Protests, Videos, Darkness
The intractable hostage situation gets worse. And some Hamas background.
First, welcome to the new subscribers and the feedback you have given recently. My five week tour covering The Netherlands, the UK and Israel has wrapped up and it was really instructive to be on the ground for a while. Being local gives you such a different and better perspective on the news, the online sources come to life and day-to-day conversations and experiences give a level of context and colour that is otherwise missing.
Hostage Videos
There is always a debate around sharing sensitive videos online and in general there has been some reticence to throw everything what happened and was captured onscreen on October 7th online. But the level of desperation among the families of the girls captured at the military base Nahal Oz on that day has reached such proportions that they decided to go ahead with it this week. They okayed the release of a video taken moments after some of them were captured by Hamas and here is the result, the worst parts are edited out.
There were, as I understand it, twenty-two young women in the military facility and they worked as spotters, tracking whatever was going on near the border fence. They were not armed, still asleep and in their pajamas (it was 6:30 am) and only five of them survived: Liri Albag, Karina Ariev, Agam Berger, Daniella Gilboa and Naama Levy. All five were taken hostage. If you watch this video you cannot help but feel what they were probably thinking: help must be on the way, we will get out of this. But there wasn’t any immediate relief forthcoming, these girls were abandoned and left to the most horrific fate you can imagine while they witnessed the brutal murder of their colleagues.
It may be hard to explain, but when I was in Israel last week it became ever clearer how the pro-hostage position is now increasingly an anti-government position. Support for the hostages has merged, or actually is, a disapproval of how the Israeli government has handled the war and its victims to date. And this is, if you think about it, an impossible position as Israel still needs to apply pressure and destroy Hamas to achieve its war goals and get the hostages freed. These objectives were and still are incompatible. The pain resulting from this dilemma spills out onto the streets in ever violent protests where clashes with the Israeli police tend to escalate rapidly, especially on Saturday nights.

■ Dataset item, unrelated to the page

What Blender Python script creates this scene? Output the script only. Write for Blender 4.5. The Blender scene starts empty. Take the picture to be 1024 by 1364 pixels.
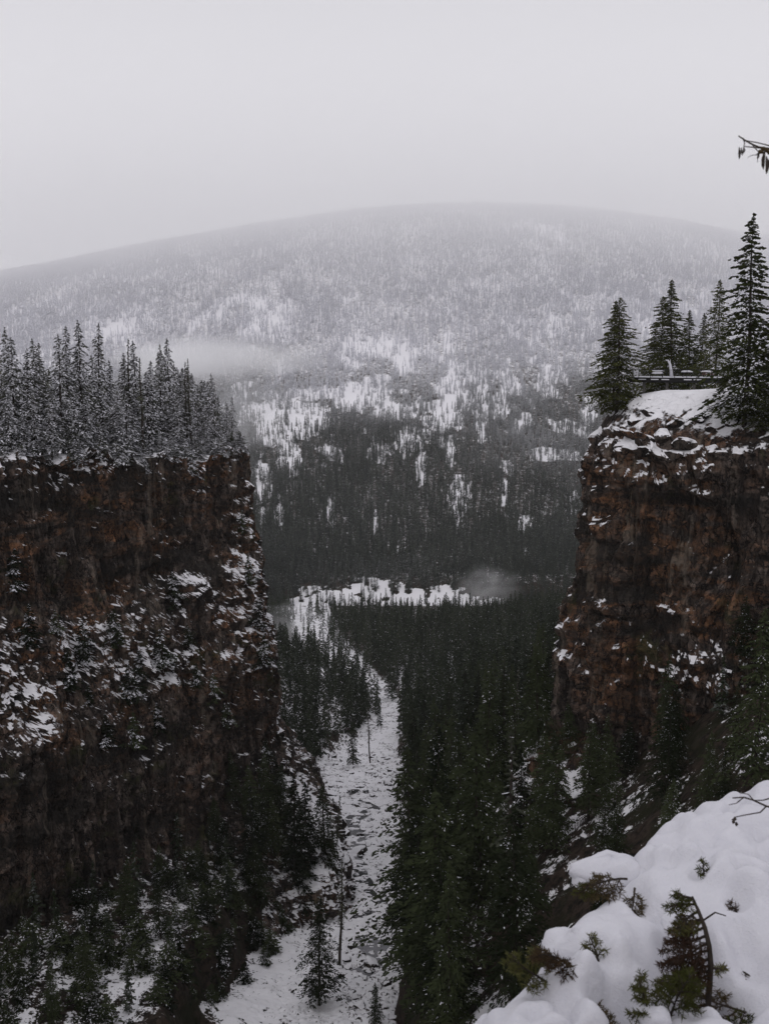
import bpy, math, random
import numpy as np
from mathutils import Vector, Matrix
R = math.radians
F = 1327.0; PITCH = R(8.9); CP, SP = math.cos(PITCH), math.sin(PITCH)
scene = bpy.context.scene
COL = scene.collection
rng = np.random.default_rng(7)
random.seed(7)

def P(u, v, D):
    """point at forward distance D that the photo shows at pixel (u, v)"""
    e = math.atan((682 - v) / F) - PITCH
    z = D * math.tan(e)
    x = (u - 512) / F * (D * CP - z * SP)
    return Vector((x, D, z))
def proj(x, y, z):
    d = y * CP - z * SP
    return 512 + F * x / d, 682 - F * (y * SP + z * CP) / d, d
def ztan(v): return np.tan(np.arctan((682 - np.asarray(v, float)) / F) - PITCH)

# ------------------------------------------------------------------ noise
_perm = rng.integers(0, 2**31, size=4096)
def _h(ix, iy, iz):
    n = (ix * 73856093) ^ (iy * 19349663) ^ (iz * 83492791)
    return _perm[n & 4095] / 2147483648.0
def vnoise(x, y, z=0.0):
    x, y, z = np.broadcast_arrays(np.asarray(x, float), np.asarray(y, float), np.asarray(z, float))
    ix, iy, iz = np.floor(x).astype(np.int64), np.floor(y).astype(np.int64), np.floor(z).astype(np.int64)
    fx, fy, fz = x - ix, y - iy, z - iz
    fx, fy, fz = [f * f * (3 - 2 * f) for f in (fx, fy, fz)]
    r = 0
    for a in (0, 1):
        for b in (0, 1):
            for c in (0, 1):
                r = r + _h(ix + a, iy + b, iz + c) * (fx if a else 1 - fx) * (fy if b else 1 - fy) * (fz if c else 1 - fz)
    return r * 2 - 1
def fbm(x, y, z=0.0, o=4):
    r = 0; a = 1.0; s = 0
    for i in range(o):
        r = r + a * vnoise(x * 2**i + 17.3 * i, y * 2**i + 5.1 * i, z * 2**i + 9.7 * i); s += a; a *= .5
    return r / s
def cell(x, y, seed=0):
    return _h(np.floor(x).astype(np.int64), np.floor(y).astype(np.int64), np.full(np.shape(x), seed, np.int64)) * 2 - 1
def sstep(x, a, b):
    t = np.clip((np.asarray(x, float) - a) / (b - a), 0, 1); return t * t * (3 - 2 * t)

# ------------------------------------------------------------------ objects
def tag(o, label=None, cat=None, group=None, kind=None):
    if label: o['label'] = label
    if cat: o['category'] = cat
    if group: o['group'] = group
    if kind: o['kind'] = kind
    return o
def mesh_np(name, verts, faces, mats, mi=None, smooth=False, attrs=None):
    """faces: (n,k) array with k = 3 or 4"""
    m = bpy.data.meshes.new(name)
    verts = np.asarray(verts, np.float32); faces = np.asarray(faces, np.int32)
    n, k = faces.shape
    m.vertices.add(len(verts)); m.vertices.foreach_set('co', verts.ravel())
    m.loops.add(n * k); m.loops.foreach_set('vertex_index', faces.ravel())
    m.polygons.add(n); m.polygons.foreach_set('loop_start', np.arange(0, n * k, k, dtype=np.int32))
    for a in mats: m.materials.append(a)
    if mi is not None: m.polygons.foreach_set('material_index', np.asarray(mi, np.int32))
    m.polygons.foreach_set('use_smooth', np.full(n, bool(smooth)))
    if attrs:
        for kx, vx in attrs.items():
            at = m.attributes.new(kx, 'FLOAT', 'POINT'); at.data.foreach_set('value', np.asarray(vx, np.float32).ravel())
    m.update(calc_edges=True); m.validate()
    return m
def link(name, mesh, parent=None):
    o = bpy.data.objects.new(name, mesh); COL.objects.link(o)
    if parent: o.parent = parent
    return o
def empty(name, loc, rz=0, sc=1):
    o = bpy.data.objects.new(name, None); COL.objects.link(o)
    o.location = loc; o.rotation_euler.z = rz; o.scale = (sc, sc, sc); o.empty_display_size = .5
    return o
def grid_faces(nr, nc):
    a = np.arange(nr * nc).reshape(nr, nc)
    return np.stack([a[:-1, :-1], a[:-1, 1:], a[1:, 1:], a[1:, :-1]], -1).reshape(-1, 4)
class MB:
    """collects simple shapes into one mesh"""
    def __init__(s): s.v = []; s.f = []; s.mi = []
    def box(s, c, d, rz=0, mi=0, bev=0, tilt=None):
        M = Matrix.Translation(c) @ Matrix.Rotation(rz, 4, 'Z')
        if tilt: M = M @ tilt
        b = len(s.v); x, y, z = d[0] / 2, d[1] / 2, d[2] / 2
        for q in ((-x, -y, -z), (x, -y, -z), (x, y, -z), (-x, y, -z), (-x, -y, z), (x, -y, z), (x, y, z), (-x, y, z)):
            s.v.append(M @ Vector(q))
        for q in ((0, 3, 2, 1), (4, 5, 6, 7), (0, 1, 5, 4), (1, 2, 6, 5), (2, 3, 7, 6), (3, 0, 4, 7)):
            s.f.append([b + i for i in q]); s.mi.append(mi)
    def tube(s, pts, rad, n=6, mi=0):
        pts = [Vector(p) for p in pts]; b = len(s.v)
        for i, p in enumerate(pts):
            t = (pts[min(i + 1, len(pts) - 1)] - pts[max(i - 1, 0)]).normalized()
            a = t.cross(Vector((0.31, 0.2, 1)) if abs(t.z) < .9 else Vector((1, 0.1, 0))).normalized(); c = t.cross(a)
            for k in range(n):
                w = 2 * math.pi * k / n
                s.v.append(p + (a * math.cos(w) + c * math.sin(w)) * rad[i])
        for i in range(len(pts) - 1):
            for k in range(n):
                k2 = (k + 1) % n
                s.f.append([b + i * n + k, b + i * n + k2, b + (i + 1) * n + k2, b + (i + 1) * n + k]); s.mi.append(mi)
        for base, rev in ((b, True), (b + (len(pts) - 1) * n, False)):
            for k in range(1, n - 1, 2):
                q = [base, base + k, base + k + 1, base + min(k + 2, n - 1)]
                if len(set(q)) < 4: continue
                s.f.append(q[::-1] if rev else q); s.mi.append(mi)
    def mesh(s, name, mats, smooth=False):
        return mesh_np(name, np.array([tuple(p) for p in s.v]), np.array(s.f), mats, s.mi, smooth)

# ------------------------------------------------------------------ materials
def new_mat(name):
    m = bpy.data.materials.new(name); m.use_nodes = True
    nt = m.node_tree; nt.nodes.clear()
    out = nt.nodes.new('ShaderNodeOutputMaterial')
    return m, nt, out
def N(nt, typ, **kw):
    n = nt.nodes.new(typ)
    for k, v in kw.items():
        if k in n.inputs: n.inputs[k].default_value = v
        else: setattr(n, k, v)
    return n
def math_(nt, op, a, b=None, c=None, clamp=False):
    n = nt.nodes.new('ShaderNodeMath'); n.operation = op; n.use_clamp = clamp
    for i, q in enumerate((a, b, c)):
        if q is None: continue
        if isinstance(q, (int, float)): n.inputs[i].default_value = q
        else: nt.links.new(q, n.inputs[i])
    return n.outputs[0]
def mix_(nt, fac, a, b):
    n = nt.nodes.new('ShaderNodeMix'); n.data_type = 'RGBA'
    ins = [n.inputs[0], n.inputs[6], n.inputs[7]]
    for i, q in zip(ins, (fac, a, b)):
        if isinstance(q, (int, float)): i.default_value = q
        elif isinstance(q, tuple): i.default_value = (*q, 1)
        else: nt.links.new(q, i)
    return n.outputs[2]
def noise_(nt, vec, scale, detail=4, rough=.6, dist=0):
    n = N(nt, 'ShaderNodeTexNoise', Scale=scale, Detail=detail, Roughness=rough, Distortion=dist)
    if vec is not None: nt.links.new(vec, n.inputs['Vector'])
    return n.outputs['Fac']
def mapr(nt, val, a, b, c=0., d=1.):
    n = nt.nodes.new('ShaderNodeMapRange'); n.interpolation_type = 'SMOOTHSTEP'
    nt.links.new(val, n.inputs[0])
    for i, q in zip((1, 2, 3, 4), (a, b, c, d)): n.inputs[i].default_value = q
    return n.outputs[0]
def bsdf(nt, out, col, rough=.9, normal=None, spec=.25):
    b = nt.nodes.new('ShaderNodeBsdfPrincipled')
    if isinstance(col, tuple): b.inputs['Base Color'].default_value = (*col, 1)
    else: nt.links.new(col, b.inputs['Base Color'])
    if isinstance(rough, (int, float)): b.inputs['Roughness'].default_value = rough
    else: nt.links.new(rough, b.inputs['Roughness'])
    b.inputs['Specular IOR Level'].default_value = spec
    if normal is not None: nt.links.new(normal, b.inputs['Normal'])
    nt.links.new(b.outputs[0], out.inputs[0])
    return b
SNOW = (.78, .77, .80)

def rock_mat(name, thr=.5, dark=1.0, rust=1.0, zb=None, snow_noise=.55):
    m, nt, out = new_mat(name)
    geo = nt.nodes.new('ShaderNodeNewGeometry'); pos = geo.outputs['Position']
    mp = N(nt, 'ShaderNodeMapping'); mp.inputs['Scale'].default_value = (1, 1, .09); nt.links.new(pos, mp.inputs[0])
    streak = noise_(nt, mp.outputs[0], .55, 6, .65, .3)
    streak2 = noise_(nt, mp.outputs[0], 1.6, 4, .7, .2)
    mp2 = N(nt, 'ShaderNodeMapping'); mp2.inputs['Scale'].default_value = (.25, .25, 1); nt.links.new(pos, mp2.inputs[0])
    strata = noise_(nt, mp2.outputs[0], .5, 5, .65, .6)
    sepz = nt.nodes.new('ShaderNodeSeparateXYZ'); nt.links.new(pos, sepz.inputs[0])   # the rusty lava beds lie near the top, greyer ones below
    big = noise_(nt, pos, .06, 4, .6)
    fine = noise_(nt, pos, 1.8, 6, .75)
    k = dark
    c = mix_(nt, mapr(nt, streak, .38, .66), (.018*k, .013*k, .011*k), (.075*k, .060*k, .052*k))
    c = mix_(nt, math_(nt, 'MULTIPLY', mapr(nt, strata, .40, .60), math_(nt, 'MULTIPLY', math_(nt, 'MULTIPLY', mapr(nt, big, .35, .58), mapr(nt, sepz.outputs[2], -78, -46, .30, .88)), .85*rust)), c, (.108*k, .050*k, .023*k))
    c = mix_(nt, math_(nt, 'MULTIPLY', mapr(nt, streak2, .52, .68), .75), c, (.007*k, .006*k, .005*k))
    c = mix_(nt, mapr(nt, fine, .35, .62, .75, 0.), c, (.008*k, .006*k, .005*k))
    mp3 = N(nt, 'ShaderNodeMapping'); mp3.inputs['Scale'].default_value = (1, 1, .20); nt.links.new(pos, mp3.inputs[0])
    wv = nt.nodes.new('ShaderNodeVectorMath'); wv.operation = 'MULTIPLY_ADD'; nzv = N(nt, 'ShaderNodeTexNoise', Scale=.7, Detail=3); nt.links.new(pos, nzv.inputs['Vector'])
    nt.links.new(nzv.outputs['Color'], wv.inputs[0]); wv.inputs[1].default_value = (2.6, 2.6, 1.8); nt.links.new(mp3.outputs[0], wv.inputs[2])
    vo = N(nt, 'ShaderNodeTexVoronoi', Scale=.85); vo.feature = 'DISTANCE_TO_EDGE'; nt.links.new(wv.outputs[0], vo.inputs['Vector'])
    vo2 = N(nt, 'ShaderNodeTexVoronoi', Scale=.85); nt.links.new(wv.outputs[0], vo2.inputs['Vector'])
    sv = nt.nodes.new('ShaderNodeSeparateXYZ'); nt.links.new(vo2.outputs['Color'], sv.inputs[0])
    hv = nt.nodes.new('ShaderNodeHueSaturation'); nt.links.new(c, hv.inputs['Color']); nt.links.new(mapr(nt, sv.outputs[0], 0, 1, .60, 1.55), hv.inputs['Value']); c = hv.outputs[0]
    crack = math_(nt, 'MAXIMUM', mapr(nt, vo.outputs['Distance'], .0, .09), mapr(nt, noise_(nt, pos, .5, 3, .6), .52, .64))
    c = mix_(nt, crack, (.004*k, .003*k, .003*k), c)
    c = mix_(nt, mapr(nt, noise_(nt, mp2.outputs[0], .16, 5, .7, .8), .48, .60, 0., .8), c, (.008*k, .007*k, .006*k))
    c = mix_(nt, mapr(nt, noise_(nt, mp.outputs[0], .30, 5, .7, .5), .56, .68, 0., .55), c, (.120*k, .098*k, .078*k))
    moss = noise_(nt, pos, .11, 5, .7)
    c = mix_(nt, math_(nt, 'MULTIPLY', mapr(nt, moss, .56, .68), .55), c, (.028*k, .030*k, .009*k))
    # snow lies where the rock faces up
    sep = nt.nodes.new('ShaderNodeSeparateXYZ'); nt.links.new(geo.outputs['Normal'], sep.inputs[0])
    n1 = noise_(nt, pos, .9, 5, .65); n0 = noise_(nt, pos, .12, 3, .5)
    v = math_(nt, 'ADD', sep.outputs[2], math_(nt, 'MULTIPLY', math_(nt, 'SUBTRACT', n1, .5), snow_noise * 2))
    v = math_(nt, 'ADD', v, math_(nt, 'MULTIPLY', math_(nt, 'SUBTRACT', n0, .5), .7))
    if True:
        at = N(nt, 'ShaderNodeAttribute', attribute_name='snow')
        v = math_(nt, 'ADD', v, at.outputs['Fac'])
    sf = mapr(nt, v, thr - .05, thr + .07)
    c2 = mix_(nt, sf, c, SNOW)
    bn = nt.nodes.new('ShaderNodeBump'); bn.inputs['Strength'].default_value = .9; bn.inputs['Distance'].default_value = .6
    hh = math_(nt, 'ADD', math_(nt, 'ADD', math_(nt, 'MULTIPLY', fine, 1.0), streak2), math_(nt, 'MULTIPLY', crack, .6))
    nt.links.new(math_(nt, 'MULTIPLY', hh, math_(nt, 'SUBTRACT', 1.0, math_(nt, 'MULTIPLY', sf, .8))), bn.inputs['Height'])
    bsdf(nt, out, c2, .85, bn.outputs[0], .2)
    return m
M_cliff = rock_mat('wet_basalt', .62, 2.25, 1.2)
M_cliff2 = rock_mat('rusty_basalt', .60, 1.95, 1.05)
M_boulder = rock_mat('boulder_rock', .55, 1.2, .3)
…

The hurt also finds its way into music. Above a gathering in front of Bibi Nethanyahu’s residence in Jerusalem where I managed to capture Leonard Cohen’s Hallelujah sing along, below Israel’s Eurovision contestant Eden Golan who got on stage in hostage square in Tel Aviv to sing the un-edited version of her song ‘October Rain’ last Saturday.
Hamas
A reader asked me about the origins of Hamas and if the Israelis did help create the group. It is an understandable question as that is what many media have been reporting. Hamas got started in the 1980s as a more religious and more ideologically pure version of the then dominant PLO/Palestinian Authority (PA) under Yasser Arafat. They won the elections in 2006 in Gaza as they focused on social services and healthcare, initially to win the hearts and minds of Palestinians. They did this successfully and thus managed to take control of the area based on that popular support. They have a military wing which are the al-Qassam brigades, the group who breached the fences on October 7th and after whom more irregular troops and ordinary Gazans came to rape, pillage and murder. Hamas’s hold and influence on its citizens is evident.

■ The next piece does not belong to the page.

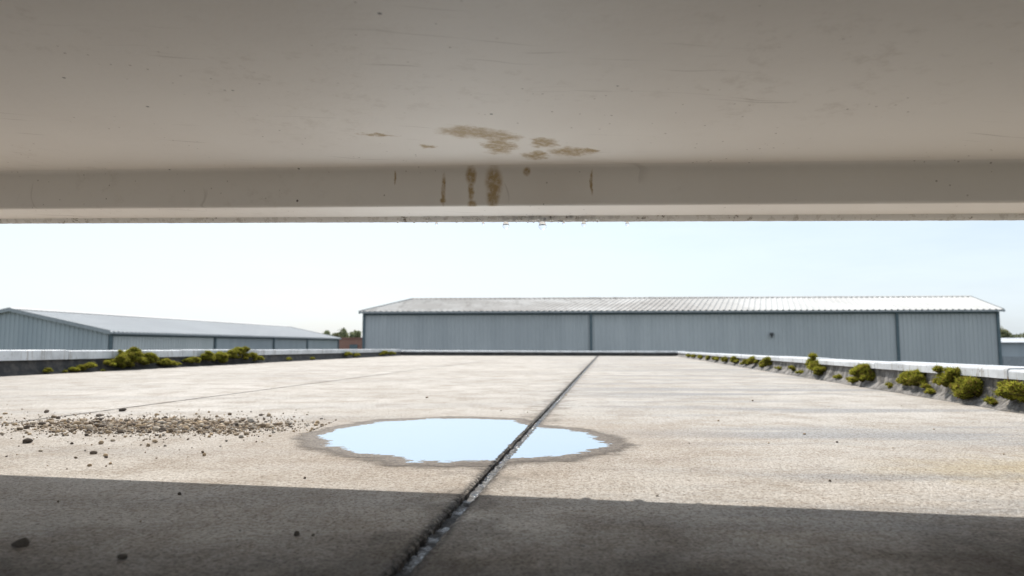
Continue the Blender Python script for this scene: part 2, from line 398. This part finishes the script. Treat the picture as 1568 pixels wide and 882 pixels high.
# ---------------- moss ----------------
def moss(name,clumps):
    V=[];F=[];Cc=[];b=0; tv,tf=icos(2)
    alv=np.array([S,C,0]); ac=np.array([C,-S,0])
    for (ctr,r,hh) in clumps:
        nb=max(5,int(11*r/.1))
        for q in range(nb):
            u=rng.normal()*.62; hz=rng.normal()*.5
            c=np.array(ctr)+alv*u*r*1.15+ac*rng.normal()*r*.22+np.array([0,0,hh*hz*.8-.25*r*abs(u)])
            rr=r*rng.uniform(.20,.46)*(1-.25*min(1.5,abs(u)))
            c[2]=max(c[2],rr*.35)
            sc=np.array([1,1,rng.uniform(.6,.95)])
            v=tv*(1+.35*np.array([[noise.noise(Vector((p*2.5+c*9).tolist()))] for p in tv]))
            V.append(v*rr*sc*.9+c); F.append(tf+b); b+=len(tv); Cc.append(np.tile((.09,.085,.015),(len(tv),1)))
            n=int(700*(rr/.04)**1.3)
            d=rng.normal(size=(n,3)); d/=np.linalg.norm(d,axis=1)[:,None]
            d[:,2]=np.abs(d[:,2])*.9-.35*rng.random(n)
            base=c+d*rr*sc*rng.uniform(.75,1.05,(n,1))
            dr=d+rng.normal(size=(n,3))*.5; dr[:,2]+=.45; dr/=np.linalg.norm(dr,axis=1)[:,None]
            sd=np.cross(dr,rng.normal(size=(n,3))); sd/=np.linalg.norm(sd,axis=1)[:,None]
            ln=rng.uniform(.008,.026,(n,1))*(1+r*3); w=rng.uniform(.002,.0045,(n,1))*(1+r*3)
            ln[rng.random(n)<.04]*=1.8
            tri=np.stack([base-sd*w,base+sd*w,base+dr*ln],1).reshape(-1,3)
            V.append(tri); F.append(np.arange(n*3).reshape(-1,3)+b); b+=n*3
            shade=rng.uniform(.35,1.2,(n,1))*rng.uniform(.7,1.15); hue=rng.random((n,1))
            cc=(np.array([[.32,.36,.045]])*(1-hue)+np.array([[.52,.47,.07]])*hue)*shade
            dead=rng.random(n)<.12; cc[dead]=np.array([.28,.17,.07])
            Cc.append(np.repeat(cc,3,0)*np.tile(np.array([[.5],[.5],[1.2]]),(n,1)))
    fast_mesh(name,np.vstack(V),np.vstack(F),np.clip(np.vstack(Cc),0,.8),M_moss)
R=[]
for b_,z_,r_,h_ in [(5.08,.15,.14,.07),(5.72,.13,.14,.07),(5.98,.20,.12,.14),(6.65,.14,.12,.08),(6.85,.12,.08,.05),(7.8,.15,.15,.08),(9.5,.15,.13,.08),(9.75,.21,.13,.12),
                   (10.8,.10,.07,.03),(12.3,.15,.14,.07),(12.8,.1,.08,.04),(13.5,.16,.15,.07),(14.2,.1,.1,.03),(15.4,.12,.14,.04),(16.6,.12,.12,.04),(18,.11,.14,.04),(19.5,.11,.12,.04),(21,.10,.14,.03),(22.5,.1,.12,.03),(24,.10,.14,.03),(8.7,.07,.06,.02),(7.2,.06,.05,.02),(11.6,.07,.06,.02),(5.4,.06,.05,.03),(6.3,.06,.06,.02),(8.3,.06,.05,.02),(10.3,.06,.06,.02)]:
    R.append((P(AR+.005,b_,z_),r_,h_))
moss('moss',R)
Lm=[]
for b_,z_,r_,h_ in [(10.3,.10,.13,.05),(10.0,.06,.09,.02),(11.0,.17,.19,.10),(11.4,.25,.19,.14),(11.8,.21,.17,.10),(12.3,.13,.15,.05),(12.6,.08,.1,.03),(13.2,.15,.15,.06),(13.7,.2,.17,.08),(14.2,.2,.18,.08),(14.7,.25,.18,.10),(15.1,.29,.18,.14),(15.6,.20,.16,.06),(15.9,.12,.12,.04),(9.5,.06,.07,.02),
                    (17.5,.08,.08,.02),(19,.07,.08,.02),(21.8,.15,.16,.04),(22.6,.12,.14,.03),(25.5,.15,.17,.04),(26.5,.13,.15,.04)]:
    Lm.append((P(AL+.06,b_,z_),r_,h_))
moss('moss',Lm)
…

So Israel did not create them, but Israel used the division in the Palestine camp between Hamas in Gaza and the PA in the West Bank to further its own goals from 2007 onwards. Divide and rule. It also is worth mentioning that in 2011 a deal was brokered to release 1,027 Palestinians from Israeli prisons in return for one soldier who was held captive by Hamas for five years, Gilad Shalit. Among the released prisoners back to Gaza was Yahya Sinwar, the mastermind behind October 7th. So Israel in a way has been somewhat lax and over-confident in dealing with Hamas which in turn has strengthened the terror group.
Over time Israel has allowed money and resources to flow to Hamas in Gaza, not only because it is obligated to do so under international agreements, but also in hoping to maintain Hamas as a counterweight to the PA. The inadvertent outcome of course was that it materially weakened the PA, and that as it stands now Hamas may actually be influencing and taking over in the West Bank creating an ever larger headache for Israel. It is the law of unintended consequences and I would not necessarily fault Nethanyahu for taking this course, it was a survival strategy based on the resources and opportunities that were available at the moment. What he and his government are responsible for and what will put them to shame forever is missing the signals of the October 7 attacks, in particular since the warning signs were there.
There were two hostage videos released. It is one thing to look at the video of the captured women on that day, it is quite another to see and feel the fear and panic at a time when they were still free and totally confused about what was going on. There was in all likelihood some fleeting hope that it might go away and that there might be a rescue. It never came.
Thankyou for sharing your insight and observations during these past few weeks. It has been both clarifying and at the same time affirming of our own “takes” of what has happened. The horror visited upon these innocents by Hamas will forever be etched on our consciences . It behooves all of us to stay awake, alert and informed.